Pour Over
Chemex / Hario V60 / Kalita Wave
Pour over is a precise and increasingly popular way to brew, utilizing three drippers that have become fixtures in well-appointed cafés and homes: Chemex, Hario V60, and Kalita Wave—the latter of which is used widely in our coffeebars. Pour-over believers, and there are believers, enjoy the ritual of grinding, blooming, and pouring hot water over the grinds from a slow-pour gooseneck kettle. Does it make a superior cup? It’s debatable, but the methodical approach to a pour over has appealed to coffee drinkers for decades.
Step 1
Fill your kettle and set to boil.
Step 2
Take a filter, open it up, set in the brewing device. Rinse thoroughly with hot water then discard water. This will ensure no papery taste resides in the brew, and will also heat the brewer. If you are using a Chemex, position the filter so that the side of the filter with the 3 folds is against the spout.
Step 3
Weigh the coffee. Adjust your grinder to grind the coffee similar to the above reference.
Step 4
Place the brewer on the scale and tare to zero.
Step 5
Once the kettle boils, grind your coffee and add it to the brewing device. Tare the brewer with coffee to zero.
Step 6
Start your timer and pour three times as much water as coffee (e.g. 23g coffee x 3 = 69g water) over the grounds. The goal is even saturation, so pour slowly in a clockwise pattern. This essential step allows the coffee to de-gas, enabling the water to yield the full potential of the coffee.

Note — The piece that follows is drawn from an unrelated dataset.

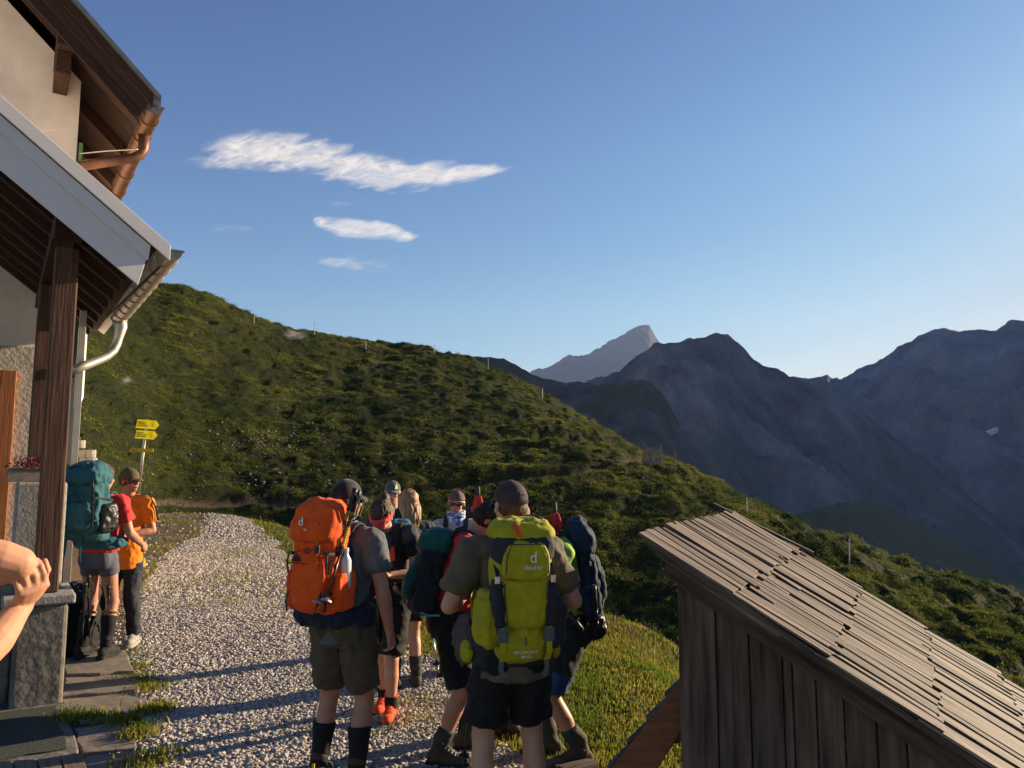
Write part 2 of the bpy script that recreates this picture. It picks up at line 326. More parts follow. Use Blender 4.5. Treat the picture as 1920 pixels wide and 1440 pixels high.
grid('hill', np.stack([xx, yy, zz], -1), 'hill', attrs={'gravel': 0 * xx, 'dirt': np.clip(near * 1.2 * (px < 700) + near * .5 * (px >= 700), 0, 1), 'rock': np.clip(rock, 0, 1)})
HX, HY, HZ = xx, yy, zz
def hill_at(px_, frac=None, py_=None):
    """point on the built hill surface seen at a pixel column and either a depth fraction or a row"""
    t_ = te(px_, 700)[0]; j = int(np.argmin(np.abs(T - t_)))
    if py_ is None: i = int(np.argmin(np.abs(p[:, 0] - frac)))
    else:
        pj = proj(HX[:, j], HY[:, j], HZ[:, j])[1]; k = int(KH / 1.28); i = int(np.argmin(np.abs(pj[:k] - py_)))
    return np.array([HX[i, j], HY[i, j], HZ[i, j]])
# ---- scattered leaf clumps covering the hill (uncountable ground cover)
def clumps(P, rad, k, name, m, label=None, flat=.6, kindname='stuff', seedr=0):
    n = len(P); a = RG.uniform(0, 2 * np.pi, (n, k)); rr = rad[:, None] * np.sqrt(RG.uniform(0, 1, (n, k))); hz = RG.uniform(.05, 1, (n, k)) * rad[:, None] * flat * (1 - .5 * (rr / rad[:, None]) ** 2)
    c = np.stack([P[:, 0, None] + rr * np.cos(a), P[:, 1, None] + rr * np.sin(a), P[:, 2, None] + hz], -1)
    s = rad[:, None] * RG.uniform(.16, .34, (n, k)); d1 = RG.normal(size=(n, k, 3)); d1 /= np.linalg.norm(d1, axis=-1, keepdims=True); d2 = RG.normal(size=(n, k, 3)); d2[..., 2] += .6; d2 /= np.linalg.norm(d2, axis=-1, keepdims=True)
    s = s[..., None]; V = np.stack([c - d1 * s * .5, c + d1 * s * .5, c + d2 * s], 2).reshape(-1, 3); F = np.arange(len(V)).reshape(-1, 3)
    rn = np.repeat(np.clip(RG.normal(.5, .22, n), 0, 1)[:, None], k, 1) * .7 + .3 * RG.uniform(0, 1, (n, k))
    return fastmesh(name, V, F, m, fattr={'rnd': rn.ravel()}, kind='stuff')
M['leaf'] = leafmat('leaf_cover', (.034, .060, .010), (.215, .225, .032), .3, .7, .28)
n = 260000; fi = RG.uniform(0, 1.02, n) ** .95; fj = RG.uniform(te(120, 700)[0], te(1960, 900)[0], n)
ii = fi / 1.28 * (KH - 1); jj = (fj - T[0]) / (T[-1] - T[0]) * (NT - 1); i0 = np.clip(ii.astype(int), 0, KH - 2); j0 = np.clip(jj.astype(int), 0, NT - 2)
xx_, yy_, zz_ = HX[i0, j0], HY[i0, j0], HZ[i0, j0]; tf = fbm(xx_ * 1.5, yy_ * 1.1, zz_ * 2.6, 3, 71); keep = (near[i0, j0] < .35) & (rock[i0, j0] < .4) & (RG.uniform(0, 1, n) < ss(tf + .25 * B[i0, j0], -.22, .15) * .92 + .08)
P3 = np.stack([HX[i0, j0], HY[i0, j0], HZ[i0, j0]], -1)[keep]
tag(clumps(P3, RG.uniform(.05, .14, len(P3)) * (1 + 1.0 * (RG.uniform(0, 1, len(P3)) > .93)), 9, 'turf_cover', 'leaf', flat=.8), 'short green alpine turf and low tussocks covering the hillside', 'vegetation')
# clumps on the dark bank just below the flat
n = 16000; fi = RG.integers(0, KN - 1, n); fj = RG.integers(0, NT - 1, n); P3 = PG[fi, fj]
sel = edge[fi, fj] > .05; P3 = P3[sel]
tag(clumps(P3, RG.uniform(.08, .2, len(P3)), 12, 'bank_vegetation', 'leaf', flat=.9), 'dark green plants on the bank falling away behind the hikers', 'vegetation')
# pale stones lying on the hillside
def stones(P, rad, name, m, flat=.7, sink=.2):
    ph = (1 + 5 ** .5) / 2; ic = np.array([(-1, ph, 0), (1, ph, 0), (-1, -ph, 0), (1, -ph, 0), (0, -1, ph), (0, 1, ph), (0, -1, -ph), (0, 1, -ph), (ph, 0, -1), (ph, 0, 1), (-ph, 0, -1), (-ph, 0, 1)]) / 1.9
    fc = np.array([(0, 11, 5), (0, 5, 1), (0, 1, 7), (0, 7, 10), (0, 10, 11), (1, 5, 9), (5, 11, 4), (11, 10, 2), (10, 7, 6), (7, 1, 8), (3, 9, 4), (3, 4, 2), (3, 2, 6), (3, 6, 8), (3, 8, 9), (4, 9, 5), (2, 4, 11), (6, 2, 10), (8, 6, 7), (9, 8, 1)])
    n = len(P); v = ic[None] * RG.uniform(.72, 1.25, (n, 12, 1)) * np.stack([RG.uniform(.8, 1.4, n), RG.uniform(.6, 1, n), RG.uniform(.45, .9, n) * flat], -1)[:, None, :]
    a = RG.uniform(0, 6.28, n); ca, sa = np.cos(a)[:, None], np.sin(a)[:, None]; tl = RG.normal(0, .35, n)[:, None]
    x, y, z = v[..., 0], v[..., 1], v[..., 2]; z2 = z + tl * x; x2 = x * ca - y * sa; y2 = x * sa + y * ca
    V = np.stack([x2, y2, z2], -1) * rad[:, None, None] + P[:, None, :] + np.array([0, 0, 1]) * (rad * (1 - sink) * flat * .5)[:, None, None]
    F = (fc[None] + (np.arange(n) * 12)[:, None, None]).reshape(-1, 3)
    return fastmesh(name, V.reshape(-1, 3), F, m, kind='stuff', fattr={'rnd': np.repeat(np.clip(RG.normal(.5, .28, n), 0, 1), 20)})
M['stone_pale'] = mat('stone_pale', (.22, .215, .20), .9, 8, .2, rnd=.4)
pts = []
for cx, cy, sx, sy, k in ((500, 835, 42, 16, 110), (560, 815, 60, 10, 40), (470, 820, 25, 10, 30), (620, 890, 60, 14, 60), (450, 905, 80, 20, 60), (700, 850, 60, 20, 40)):
    for _ in range(k * 2 // 3): pts.append(hill_at(random.gauss(cx, sx), py_=random.gauss(cy, sy)))
tag(stones(np.array(pts), RG.uniform(.03, .085, len(pts)), 'scattered_stones', 'stone_pale', sink=-.5), 'pale stones scattered among the shrubs low on the hillside', 'stones')
# ---- gravel
M['gravel'] = mat('gravel_stone', (.37, .325, .285), .8, 30, .25, .002, 90, .25, rnd=.34)
def region(n, x0, x1, y0, y1):
    x = RG.uniform(x0, x1, n); y = RG.uniform(y0, y1, n); t_ = x / y; z = hillz(t_, y); return x, y, z
gx, gy, gz = [], [], []; gr = []
for n, y0, y1, r0, r1 in ((60000, 4.4, 7.2, .0095, .0185), (50000, 7.2, 11, .012, .021), (32000, 11, 18, .018, .030), (22000, 18, 30, .02, .038)):
    x, y, z = region(n * 2, -14 if y0 > 10 else -5.2, 1.0, y0, y1); g, d = masks(x, y, z); k = (RG.uniform(0, 1, len(x)) < g * .96 + d * .05) & (proj(x, y, z)[0] > 200); k[np.cumsum(k) > n] = False
    gx.append(x[k]); gy.append(y[k]); gz.append(z[k]); gr.append((r0 + (r1 * 1.25 - r0) * RG.uniform(0, 1, k.sum()) ** 1.8) * (1 + .25 * fbm(x[k] * .9, y[k] * .9, None, 2, 15)))
P3 = np.stack([np.concatenate(gx), np.concatenate(gy), np.concatenate(gz)], -1)
tag(stones(P3, np.concatenate(gr), 'gravel', 'gravel', flat=.8), 'light grey crushed stone gravel covering the path', 'gravel')
# ---- grass blades
M['grass'] = leafmat('grass_blade', (.12, .17, .02), (.30, .25, .045), 2.2, .5, lo=.35, hi=.65)
def blades(P, h, name, m='grass', w=.006, lean=.6):
    n = len(P); a = RG.uniform(0, 6.28, n); d = np.stack([np.cos(a), np.sin(a), 0 * a], -1); s = np.stack([-np.sin(a), np.cos(a), 0 * a], -1) * (w * RG.uniform(.6, 1.5, n))[:, None]
    L = (RG.uniform(0, lean, n) * h)[:, None] * d; up = np.array([0, 0, 1]) * h[:, None]
    V = np.stack([P - s, P + s, P + up * .55 + L * .35 + s * .7, P + up * .55 + L * .35 - s * .7, P + up * .9 + L], 1)
    b = (np.arange(n) * 5)[:, None]; F = np.concatenate([b + np.array([[0, 1, 2]]), b + np.array([[0, 2, 3]]), b + np.array([[3, 2, 4]])]); r = np.clip(RG.normal(.5, .25, n), 0, 1)
    return fastmesh(name, V.reshape(-1, 3), F, m, kind='stuff', fattr={'rnd': np.tile(r, 3)})
GP = []; GH = []
for n, x0, x1, y0, y1, h0, h1 in ((90000, -1.6, 2.6, 4.7, 10.8, .02, .06), (60000, -2.6, 2.2, 7.5, 13.5, .03, .08), (45000, -12, -1.5, 10, 29, .05, .12), (5000, -4.6, -2.0, 4.7, 9, .02, .05)):
    x, y, z = region(n, x0, x1, y0, y1); g, d = masks(x, y, z); E = ci(x / y, 1); nz = fbm(x * 1.3, y * 1.3, None, 3, 90)
    px_, py_ = proj(x, y, z); house = (px_ < 225)
    if x1 < -1.9 and y1 < 10: ok = (g < .35) & (px_ > 232) & (px_ < 300) & (nz > .02)
    else: ok = (RG.uniform(0, 1, n) > g * 1.15 + d * .9 + (-nz * .9 - .15)) & (y < E * 1.06) & ~house
    GP.append(np.stack([x, y, z - .005], -1)[ok]); GH.append((RG.uniform(h0, h1, n) * (1 + .5 * nz))[ok])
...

This is called the bloom.
Step 7
After about a minute, add water in stages (100–250g at a time) until you reach the desired final brew weight. Pour the water slowly (8-10g/s) in a spiral pattern that goes from the center out to the perimeter and back to the center again. Do not pour directly onto the paper filter above the coffee.
Step 8
Once the liquid disappears from above the grounds the brew is finished.